**GIVEN DATA**
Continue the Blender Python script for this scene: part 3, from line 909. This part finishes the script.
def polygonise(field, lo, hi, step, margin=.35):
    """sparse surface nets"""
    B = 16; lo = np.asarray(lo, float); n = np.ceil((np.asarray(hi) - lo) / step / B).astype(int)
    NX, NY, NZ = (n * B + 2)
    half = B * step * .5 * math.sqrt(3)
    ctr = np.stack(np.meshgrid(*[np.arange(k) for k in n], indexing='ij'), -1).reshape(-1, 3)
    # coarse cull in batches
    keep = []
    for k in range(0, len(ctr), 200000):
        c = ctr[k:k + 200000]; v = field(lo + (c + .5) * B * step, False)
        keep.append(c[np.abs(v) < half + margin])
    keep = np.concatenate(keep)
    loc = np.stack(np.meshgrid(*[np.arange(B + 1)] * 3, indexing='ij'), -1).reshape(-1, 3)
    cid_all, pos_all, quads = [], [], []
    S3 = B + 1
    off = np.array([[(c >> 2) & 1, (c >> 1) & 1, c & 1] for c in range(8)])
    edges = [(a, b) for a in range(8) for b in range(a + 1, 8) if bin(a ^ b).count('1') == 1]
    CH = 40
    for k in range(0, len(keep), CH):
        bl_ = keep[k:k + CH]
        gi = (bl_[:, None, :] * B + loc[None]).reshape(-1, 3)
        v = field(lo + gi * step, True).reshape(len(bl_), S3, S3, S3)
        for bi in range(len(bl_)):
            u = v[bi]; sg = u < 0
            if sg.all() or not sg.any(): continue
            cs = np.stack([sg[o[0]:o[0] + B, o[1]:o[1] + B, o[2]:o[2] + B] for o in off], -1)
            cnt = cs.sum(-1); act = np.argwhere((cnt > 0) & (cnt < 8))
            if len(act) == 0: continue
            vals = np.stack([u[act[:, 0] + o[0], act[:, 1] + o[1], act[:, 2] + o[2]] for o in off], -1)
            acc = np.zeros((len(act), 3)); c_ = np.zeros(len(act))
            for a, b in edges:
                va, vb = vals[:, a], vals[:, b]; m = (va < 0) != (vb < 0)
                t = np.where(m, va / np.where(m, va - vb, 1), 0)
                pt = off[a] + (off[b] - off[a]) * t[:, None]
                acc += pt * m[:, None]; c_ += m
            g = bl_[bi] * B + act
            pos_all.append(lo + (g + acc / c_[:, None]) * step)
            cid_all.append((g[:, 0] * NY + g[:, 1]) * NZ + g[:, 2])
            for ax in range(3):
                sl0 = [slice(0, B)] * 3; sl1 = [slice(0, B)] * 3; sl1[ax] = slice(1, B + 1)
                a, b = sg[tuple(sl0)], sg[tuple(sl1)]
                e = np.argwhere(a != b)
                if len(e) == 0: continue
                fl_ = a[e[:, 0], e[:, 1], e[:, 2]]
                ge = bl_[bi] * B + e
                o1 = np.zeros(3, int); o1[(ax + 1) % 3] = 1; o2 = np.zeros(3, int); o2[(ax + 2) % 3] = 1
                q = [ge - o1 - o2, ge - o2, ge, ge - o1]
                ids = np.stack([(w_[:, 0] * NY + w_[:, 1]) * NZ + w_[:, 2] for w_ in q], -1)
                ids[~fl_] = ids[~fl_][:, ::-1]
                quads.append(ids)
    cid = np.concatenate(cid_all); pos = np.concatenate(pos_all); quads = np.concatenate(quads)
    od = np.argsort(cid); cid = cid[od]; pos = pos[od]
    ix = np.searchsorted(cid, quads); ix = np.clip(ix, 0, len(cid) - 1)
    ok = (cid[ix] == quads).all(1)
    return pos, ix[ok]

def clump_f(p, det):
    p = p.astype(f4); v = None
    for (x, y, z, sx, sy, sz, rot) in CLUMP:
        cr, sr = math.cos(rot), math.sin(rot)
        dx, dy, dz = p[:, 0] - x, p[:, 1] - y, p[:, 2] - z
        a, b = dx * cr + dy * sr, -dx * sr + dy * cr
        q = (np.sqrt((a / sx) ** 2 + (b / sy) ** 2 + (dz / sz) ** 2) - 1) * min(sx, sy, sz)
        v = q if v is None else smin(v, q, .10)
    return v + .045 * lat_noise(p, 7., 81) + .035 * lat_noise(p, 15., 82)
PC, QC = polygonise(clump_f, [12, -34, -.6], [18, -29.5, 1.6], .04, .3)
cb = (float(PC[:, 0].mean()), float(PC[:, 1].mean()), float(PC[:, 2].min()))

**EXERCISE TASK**
Copy out each line exactly.

**SOLVED PROBLEM**
Continue the Blender Python script for this scene: part 3, from line 909. This part finishes the script.
def polygonise(field, lo, hi, step, margin=.35):
    """sparse surface nets"""
    B = 16; lo = np.asarray(lo, float); n = np.ceil((np.asarray(hi) - lo) / step / B).astype(int)
    NX, NY, NZ = (n * B + 2)
    half = B * step * .5 * math.sqrt(3)
    ctr = np.stack(np.meshgrid(*[np.arange(k) for k in n], indexing='ij'), -1).reshape(-1, 3)
    # coarse cull in batches
    keep = []
    for k in range(0, len(ctr), 200000):
        c = ctr[k:k + 200000]; v = field(lo + (c + .5) * B * step, False)
        keep.append(c[np.abs(v) < half + margin])
    keep = np.concatenate(keep)
    loc = np.stack(np.meshgrid(*[np.arange(B + 1)] * 3, indexing='ij'), -1).reshape(-1, 3)
    cid_all, pos_all, quads = [], [], []
    S3 = B + 1
    off = np.array([[(c >> 2) & 1, (c >> 1) & 1, c & 1] for c in range(8)])
    edges = [(a, b) for a in range(8) for b in range(a + 1, 8) if bin(a ^ b).count('1') == 1]
    CH = 40
    for k in range(0, len(keep), CH):
        bl_ = keep[k:k + CH]
        gi = (bl_[:, None, :] * B + loc[None]).reshape(-1, 3)
        v = field(lo + gi * step, True).reshape(len(bl_), S3, S3, S3)
        for bi in range(len(bl_)):
            u = v[bi]; sg = u < 0
            if sg.all() or not sg.any(): continue
            cs = np.stack([sg[o[0]:o[0] + B, o[1]:o[1] + B, o[2]:o[2] + B] for o in off], -1)
            cnt = cs.sum(-1); act = np.argwhere((cnt > 0) & (cnt < 8))
            if len(act) == 0: continue
            vals = np.stack([u[act[:, 0] + o[0], act[:, 1] + o[1], act[:, 2] + o[2]] for o in off], -1)
            acc = np.zeros((len(act), 3)); c_ = np.zeros(len(act))
            for a, b in edges:
                va, vb = vals[:, a], vals[:, b]; m = (va < 0) != (vb < 0)
                t = np.where(m, va / np.where(m, va - vb, 1), 0)
                pt = off[a] + (off[b] - off[a]) * t[:, None]
                acc += pt * m[:, None]; c_ += m
            g = bl_[bi] * B + act
            pos_all.append(lo + (g + acc / c_[:, None]) * step)
            cid_all.append((g[:, 0] * NY + g[:, 1]) * NZ + g[:, 2])
            for ax in range(3):
                sl0 = [slice(0, B)] * 3; sl1 = [slice(0, B)] * 3; sl1[ax] = slice(1, B + 1)
                a, b = sg[tuple(sl0)], sg[tuple(sl1)]
                e = np.argwhere(a != b)
                if len(e) == 0: continue
                fl_ = a[e[:, 0], e[:, 1], e[:, 2]]
                ge = bl_[bi] * B + e
                o1 = np.zeros(3, int); o1[(ax + 1) % 3] = 1; o2 = np.zeros(3, int); o2[(ax + 2) % 3] = 1
                q = [ge - o1 - o2, ge - o2, ge, ge - o1]
                ids = np.stack([(w_[:, 0] * NY + w_[:, 1]) * NZ + w_[:, 2] for w_ in q], -1)
                ids[~fl_] = ids[~fl_][:, ::-1]
                quads.append(ids)
    cid = np.concatenate(cid_all); pos = np.concatenate(pos_all); quads = np.concatenate(quads)
    od = np.argsort(cid); cid = cid[od]; pos = pos[od]
    ix = np.searchsorted(cid, quads); ix = np.clip(ix, 0, len(cid) - 1)
    ok = (cid[ix] == quads).all(1)
    return pos, ix[ok]

def clump_f(p, det):
    p = p.astype(f4); v = None
    for (x, y, z, sx, sy, sz, rot) in CLUMP:
        cr, sr = math.cos(rot), math.sin(rot)
        dx, dy, dz = p[:, 0] - x, p[:, 1] - y, p[:, 2] - z
        a, b = dx * cr + dy * sr, -dx * sr + dy * cr
        q = (np.sqrt((a / sx) ** 2 + (b / sy) ** 2 + (dz / sz) ** 2) - 1) * min(sx, sy, sz)
        v = q if v is None else smin(v, q, .10)
    return v + .045 * lat_noise(p, 7., 81) + .035 * lat_noise(p, 15., 82)
PC, QC = polygonise(clump_f, [12, -34, -.6], [18, -29.5, 1.6], .04, .3)
cb = (float(PC[:, 0].mean()), float(PC[:, 1].mean()), float(PC[:, 2].min()))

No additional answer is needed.